President Trump has withdrawn funding from the Voice of America, which had always been dedicated to objective reporting.  In his view, the press is the enemy of the people. Our president's promise to end Voice of America brings back all of those old images of a brutal and authoritarian East Berlin: where people were jailed without due process, where a free press was nonexistent,  where people could not visit their relatives a few miles away,  and where dissent and freedom of speech were prosecuted.

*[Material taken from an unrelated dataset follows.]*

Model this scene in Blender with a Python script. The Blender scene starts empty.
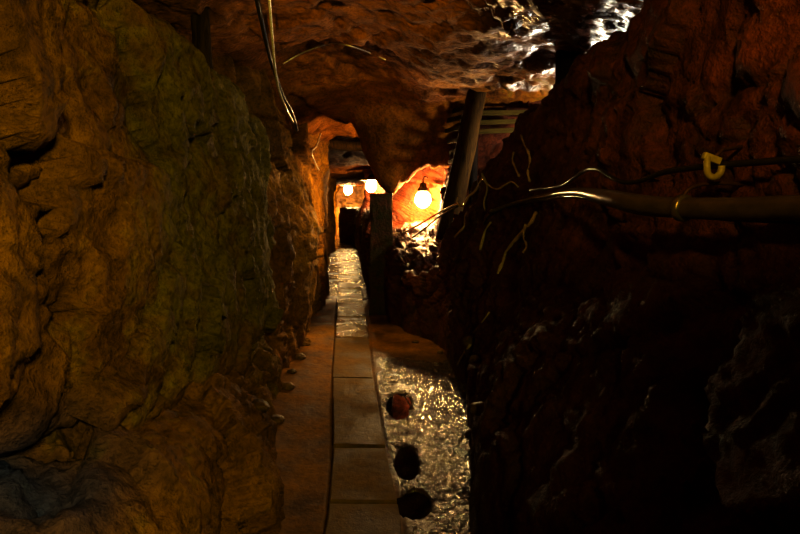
import bpy, bmesh, math, random
import numpy as np
from mathutils import Vector, Matrix
from mathutils.bvhtree import BVHTree
random.seed(7)
PI = math.pi
sc = bpy.context.scene
C = sc.collection
# ------------------------------------------------------------------ camera
CAMZ = 1.4
TILT = math.radians(6.42)
F = 533.0
cam_d = bpy.data.cameras.new('camera'); cam = bpy.data.objects.new('camera', cam_d); C.objects.link(cam)
cam.location = (0, 0, CAMZ); cam.rotation_euler = (PI/2 - TILT, 0, 0)
cam_d.sensor_width = 36; cam_d.lens = 36*F/800; cam_d.clip_start = .02
sc.camera = cam
ct, st = math.cos(TILT), math.sin(TILT)
def ray(px, py):
    u = (px-400)/F; v = (267-py)/F
    return Vector((u, ct+v*st, -st+v*ct))
def at(px, py, Y):
    d = ray(px, py); return Vector((0, 0, CAMZ)) + d*(Y/d.y)
def ground(px, py, z=0.0):
    d = ray(px, py); return Vector((0, 0, CAMZ)) + d*((z-CAMZ)/d.z)

# ------------------------------------------------------------------ numpy noise
def _h(ix, iy, iz, s):
    n = (ix*374761393 + iy*668265263 + iz*2147483647 + s*1274126177) & 0xffffffff
    n = ((n ^ (n >> 13))*1274126177) & 0xffffffff
    n = ((n ^ (n >> 15))*2246822519) & 0xffffffff
    return ((n ^ (n >> 16)) & 0xffffff)/float(0xffffff)
def vnoise(P, s=0):
    i = np.floor(P).astype(np.int64); f = P-i; f = f*f*f*(f*(f*6-15)+10)
    r = 0
    for a in (0, 1):
        for b in (0, 1):
            for c in (0, 1):
                w = (f[:, 0] if a else 1-f[:, 0])*(f[:, 1] if b else 1-f[:, 1])*(f[:, 2] if c else 1-f[:, 2])
                r = r + w*_h(i[:, 0]+a, i[:, 1]+b, i[:, 2]+c, s)
    return r*2-1
def fbm(P, oct=5, s=0, gain=.5):
    r = 0; a = 1; t = 0
    for k in range(oct):
        r = r + a*vnoise(P*(2.03**k)+k*17.3, s+k); t += a; a *= gain
    return r/t
def ridged(P, oct=4, s=0):
    r = 0; a = 1; t = 0
    for k in range(oct):
        r = r + a*(1-np.abs(vnoise(P*(2.1**k)+k*11.1, s+k))*2); t += a; a *= .5
    return r/t
def facets(P, s=0, tilt=.6):
    """blocky rock: every Worley cell is a tilted plane"""
    i = np.floor(P).astype(np.int64)
    best = np.full(len(P), 1e9); sec = np.full(len(P), 1e9); val = np.zeros(len(P))
    for a in (-1, 0, 1):
        for b in (-1, 0, 1):
            for c in (-1, 0, 1):
                ii = i+np.array([a, b, c])
                q = np.stack([_h(ii[:, 0], ii[:, 1], ii[:, 2], s+k) for k in range(3)], 1)
                d = P-(ii+q); dist = (d*d).sum(1)
                g = np.stack([_h(ii[:, 0], ii[:, 1], ii[:, 2], s+5+k)-.5 for k in range(3)], 1)
                v = _h(ii[:, 0], ii[:, 1], ii[:, 2], s+9)-.5 + (d*g).sum(1)*2*tilt
                m = dist < best
                sec = np.where(m, best, np.minimum(sec, dist)); val = np.where(m, v, val); best = np.where(m, dist, best)
    edge = np.sqrt(sec)-np.sqrt(best)
    return val, edge
def warp(P, amt, sc_, s):
    return P + amt*np.stack([fbm(P*sc_, 3, s), fbm(P*sc_, 3, s+20), fbm(P*sc_, 3, s+40)], 1)

# ------------------------------------------------------------------ object helpers
def props(o, label=None, cat=None, group=None, kind=None):
    for k, v in (('label', label), ('category', cat), ('group', group), ('kind', kind)):
        if v: o[k] = v
    return o
def link(name, me, mat=None, parent=None, smooth=True):
    o = bpy.data.objects.new(name, me); C.objects.link(o)
    if mat: me.materials.append(mat)
    if smooth and len(me.polygons): me.polygons.foreach_set('use_smooth', [True]*len(me.polygons))
    if parent: o.parent = parent
    return o
def obj(name, bm, mat=None, parent=None, smooth=True):
    me = bpy.data.meshes.new(name); bm.normal_update(); bm.to_mesh(me); bm.free()
    return link(name, me, mat, parent, smooth)
def empty(name, loc, rot=(0, 0, 0)):
    o = bpy.data.objects.new(name, None); C.objects.link(o); o.location = loc; o.rotation_euler = rot
    o.empty_display_size = .1
    return o
def tube(bm, pts, rad, seg=10, noise=0, cap=True, seed=0):
    """sweep with radii; pts list of Vector, rad scalar or list"""
    n = len(pts); rad = rad if hasattr(rad, '__len__') else [rad]*n
    rn = random.Random(seed)
    prev = None; rings = []
    off = [1+noise*rn.uniform(-1, 1) for _ in range(seg)]
    for i, p in enumerate(pts):
        t = (pts[min(i+1, n-1)]-pts[max(i-1, 0)])
        if t.length < 1e-9: t = Vector((0, 0, 1))
        t.normalize()
        if prev is None:
            a = Vector((0, 0, 1)) if abs(t.z) < .9 else Vector((1, 0, 0))
            nrm = t.cross(a).normalized()
        else:
            nrm = (prev - t*prev.dot(t)).normalized()
        prev = nrm; b = t.cross(nrm)
        rings.append([bm.verts.new(p + (nrm*math.cos(2*PI*k/seg)+b*math.sin(2*PI*k/seg))*rad[i]*(off[k]+noise*.5*rn.uniform(-1, 1))) for k in range(seg)])
    for i in range(n-1):
        for k in range(seg):
            bm.faces.new((rings[i][k], rings[i][(k+1) % seg], rings[i+1][(k+1) % seg], rings[i+1][k]))
    if cap:
        bm.faces.new(rings[0][::-1]); bm.faces.new(rings[-1])
    return rings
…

In contrast, the United States' Constitution emphasizes a free press, freedom of speech, and due process in its courts of law.  Those ideals — democratic ideals — have often been in jeopardy with past administrations, but the present administration's glaring hostility toward these rights is unprecedented. 

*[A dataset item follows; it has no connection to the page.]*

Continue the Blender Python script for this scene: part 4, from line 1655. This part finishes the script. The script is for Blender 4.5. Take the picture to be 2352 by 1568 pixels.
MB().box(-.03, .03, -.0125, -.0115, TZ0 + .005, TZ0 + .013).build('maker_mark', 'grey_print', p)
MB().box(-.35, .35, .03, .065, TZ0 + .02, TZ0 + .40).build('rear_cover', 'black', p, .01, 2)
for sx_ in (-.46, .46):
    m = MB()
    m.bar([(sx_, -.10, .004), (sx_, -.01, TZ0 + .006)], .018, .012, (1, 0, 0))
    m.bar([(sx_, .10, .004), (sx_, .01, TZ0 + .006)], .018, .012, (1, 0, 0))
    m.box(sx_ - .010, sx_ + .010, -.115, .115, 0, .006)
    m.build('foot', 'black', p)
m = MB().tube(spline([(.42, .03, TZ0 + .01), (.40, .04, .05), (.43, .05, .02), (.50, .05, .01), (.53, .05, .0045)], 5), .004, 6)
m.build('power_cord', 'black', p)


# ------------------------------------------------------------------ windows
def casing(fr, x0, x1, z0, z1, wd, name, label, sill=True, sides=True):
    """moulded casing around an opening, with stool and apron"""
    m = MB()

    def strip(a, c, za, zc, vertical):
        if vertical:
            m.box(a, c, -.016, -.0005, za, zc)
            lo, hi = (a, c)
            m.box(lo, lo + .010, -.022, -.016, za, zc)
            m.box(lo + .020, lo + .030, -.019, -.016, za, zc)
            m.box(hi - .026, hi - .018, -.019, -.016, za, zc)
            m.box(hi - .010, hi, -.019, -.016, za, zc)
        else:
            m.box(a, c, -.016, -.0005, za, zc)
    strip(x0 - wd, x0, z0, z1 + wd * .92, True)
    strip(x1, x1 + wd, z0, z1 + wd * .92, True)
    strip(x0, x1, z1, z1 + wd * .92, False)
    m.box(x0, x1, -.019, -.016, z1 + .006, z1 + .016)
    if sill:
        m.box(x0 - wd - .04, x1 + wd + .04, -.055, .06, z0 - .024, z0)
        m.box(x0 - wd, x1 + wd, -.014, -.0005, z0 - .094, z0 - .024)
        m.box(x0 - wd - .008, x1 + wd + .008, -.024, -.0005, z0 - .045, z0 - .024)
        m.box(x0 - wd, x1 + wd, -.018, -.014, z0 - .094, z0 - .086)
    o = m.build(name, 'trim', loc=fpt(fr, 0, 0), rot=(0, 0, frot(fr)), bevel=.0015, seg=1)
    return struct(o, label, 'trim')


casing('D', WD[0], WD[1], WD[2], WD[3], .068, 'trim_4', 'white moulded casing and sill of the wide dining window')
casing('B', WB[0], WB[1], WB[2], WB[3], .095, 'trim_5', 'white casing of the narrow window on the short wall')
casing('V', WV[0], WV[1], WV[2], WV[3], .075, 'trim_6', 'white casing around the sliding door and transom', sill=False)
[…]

President Trump has not only smashed his iron fist through the First Amendment's clear guidance about the free press, he has denigrated people like me who have decided to vote for moderate Democrats. He calls Democrats "radical lunatics" and "communists," which is misleading and horribly disrespectful to American citizens, especially to those of us who have witnessed authoritarian communism.  

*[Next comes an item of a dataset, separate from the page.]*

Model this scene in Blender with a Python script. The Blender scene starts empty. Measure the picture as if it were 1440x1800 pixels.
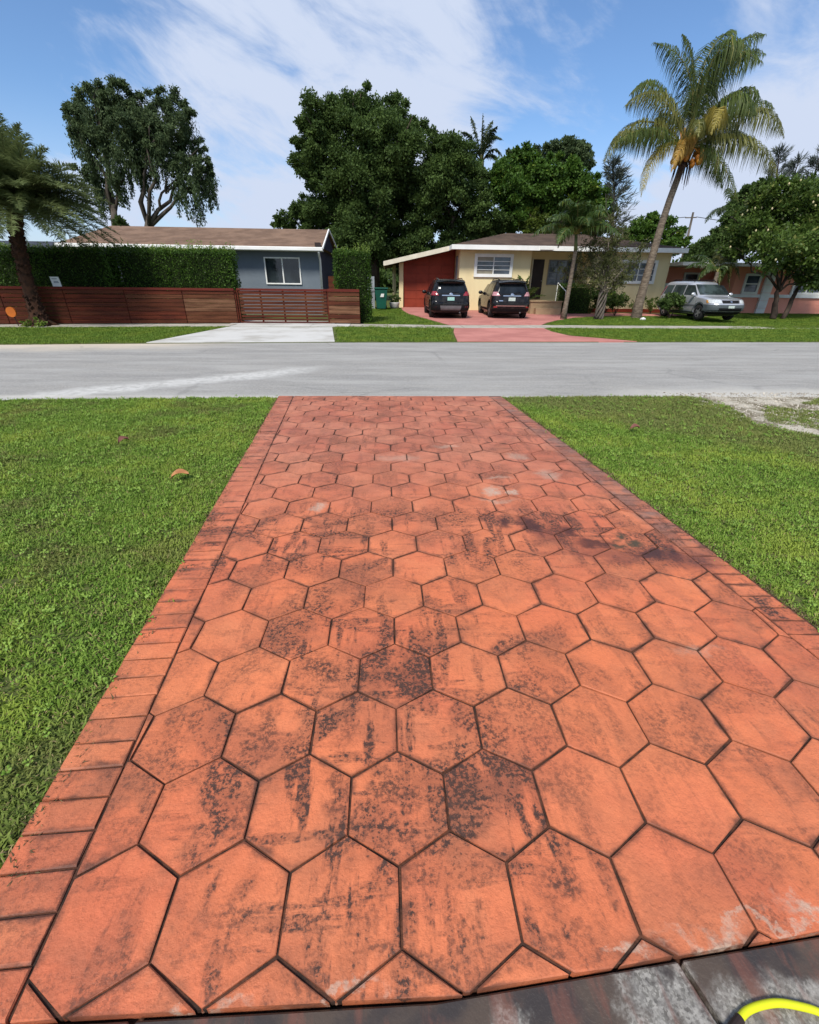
import bpy, bmesh, math, random
import numpy as np
from mathutils import Vector, Matrix

# ------------------------------------------------------------------ camera, sky, sun, exposure
scene = bpy.context.scene
COL = scene.collection
R = math.radians
rng = np.random.default_rng(11)
random.seed(5)

cam_data = bpy.data.cameras.new('camera')
cam_data.sensor_fit = 'HORIZONTAL'
cam_data.sensor_width = 36.0
cam_data.lens = 785.85 / 1440 * 36.0
cam_data.clip_start = 0.02
cam_data.clip_end = 1500
cam = bpy.data.objects.new('camera', cam_data)
COL.objects.link(cam)
_r = Vector((0.9989387242, -0.0445022827, 0.0118731676))
_u = Vector((0.0097421047, 0.4560986546, 0.8898758949))
_f = Vector((0.0450168445, 0.8888158213, -0.4560481549))
cam.matrix_world = Matrix(((_r.x, _u.x, -_f.x, 0), (_r.y, _u.y, -_f.y, 0), (_r.z, _u.z, -_f.z, 1.55), (0, 0, 0, 1)))
scene.camera = cam

SUN_EL, SUN_AZ = R(50), R(203)          # azimuth measured clockwise from +Y
world = bpy.data.worlds.new('World')
scene.world = world
world.use_nodes = True
wt = world.node_tree
wt.nodes.clear()


def wn(t, **k):
    n = wt.nodes.new(t)
    for a, b in k.items():
        setattr(n, a, b)
    return n


def wmath(op, a, b=None, clamp=False):
    n = wn('ShaderNodeMath', operation=op, use_clamp=clamp)
    for i, v in enumerate((a, b)):
        if v is None:
            continue
        if isinstance(v, (int, float)):
            n.inputs[i].default_value = v
        else:
            wt.links.new(v, n.inputs[i])
    return n.outputs[0]


sky = wn('ShaderNodeTexSky', sky_type='NISHITA')
sky.sun_disc = False
sky.sun_elevation = SUN_EL
sky.sun_rotation = SUN_AZ
sky.air_density = 1.0
sky.dust_density = 0.6
sky.ozone_density = 2.0
tc = wn('ShaderNodeTexCoord')
sep = wn('ShaderNodeSeparateXYZ')
wt.links.new(tc.outputs['Generated'], sep.inputs[0])
nrm = wn('ShaderNodeVectorMath', operation='NORMALIZE')
wt.links.new(tc.outputs['Generated'], nrm.inputs[0])


def wnoise(scale, detail, rough, dist, tilt, sc, off=(0, 0, 0)):
    """cloud noise over the sky directions; streaks lie along x, tilted about the y axis"""
    m1 = wn('ShaderNodeMapping')
    m1.inputs['Rotation'].default_value = (0, tilt, 0)
    wt.links.new(nrm.outputs[0], m1.inputs[0])
    m = wn('ShaderNodeMapping')
    m.inputs['Scale'].default_value = sc
    m.inputs['Location'].default_value = off
    wt.links.new(m1.outputs[0], m.inputs[0])
    n = wn('ShaderNodeTexNoise')
    n.inputs['Scale'].default_value = scale
    n.inputs['Detail'].default_value = detail
    n.inputs['Roughness'].default_value = rough
    n.inputs['Distortion'].default_value = dist
    wt.links.new(m.outputs[0], n.inputs['Vector'])
    return n.outputs[0]


n_big = wnoise(2.2, 5, 0.55, 0.5, R(-25), (1.0, 1.0, 1.5), (3.1, 1.7, 0.4))
n_streak = wnoise(2.6, 8, 0.62, 1.3, R(-26), (0.8, 1.0, 2.3), (0.4, 2.2, 0))
n_fine = wnoise(9.0, 6, 0.62, 0.5, R(-20), (0.8, 1, 2.4))


def wblob(d, spread, amt):
    """soft cloud bank centred on direction d"""
    v = Vector(d).normalized()
    n = wn('ShaderNodeVectorMath', operation='DOT_PRODUCT')
    nn = wn('ShaderNodeVectorMath', operation='NORMALIZE')
    wt.links.new(tc.outputs['Generated'], nn.inputs[0])
    wt.links.new(nn.outputs[0], n.inputs[0])
    n.inputs[1].default_value = v
    mr = wn('ShaderNodeMapRange', interpolation_type='SMOOTHSTEP')
    wt.links.new(n.outputs['Value'], mr.inputs[0])
    mr.inputs[1].default_value = math.cos(R(spread))
    mr.inputs[2].default_value = 1.0
    mr.inputs[3].default_value = 0.0
    mr.inputs[4].default_value = amt
    return mr.outputs[0]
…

I refuse to be intimidated by the strong-man rhetoric. Through my vote and my words, I will defend the free press, freedom of speech, social justice, and civil rights. 

Furthermore, I am NOT a Communist.

.--CD Burr   

*  Alternate Soviet-influenced conspiracy theories surfaced immediately after Hitler's death and continue to this day.  Reliable witnesses, however, claim the bodies were recovered from the bunker and burned to ashes.  After extensive research, West Germany declared Hitler dead and issued a death certificate in 1956. 

4 comments:

Ann Carter said...

This essay made me feel like I was on that tour bus. I remember watching the wall coming down on TV and how emotional it was. It is so important to realize the value of the rights and freedoms we have taken for granted and to fight for them.

Anonymous said...

I’m your age, & I felt like I was with you on this bus! Thankyou for sharing your honest reflections. Yes, visions of 1989 and Fahrenheit 451 are coming to be…Wake up America!!!

RlWolfe said...

I am saddened by your words the describe President Trump. More so, i am dismayed that the POTUS would stoop to calling the ‘other’ political party by the name's you most rightly described.
Thank you for standing tall for the rights of the free press. I will say that too many of the ‘voices’ in America are not in unison for a better America. It takes a man like President Donald Trump to get to the point, with his point not promoting communism or an Iron Rule, but an eye opener for those who wish to support values less than making a better America and Global trust.

Anonymous said...

Thank you for sharing your story. This is a critical time in our nation's history and we must continue to speak up and ourmt.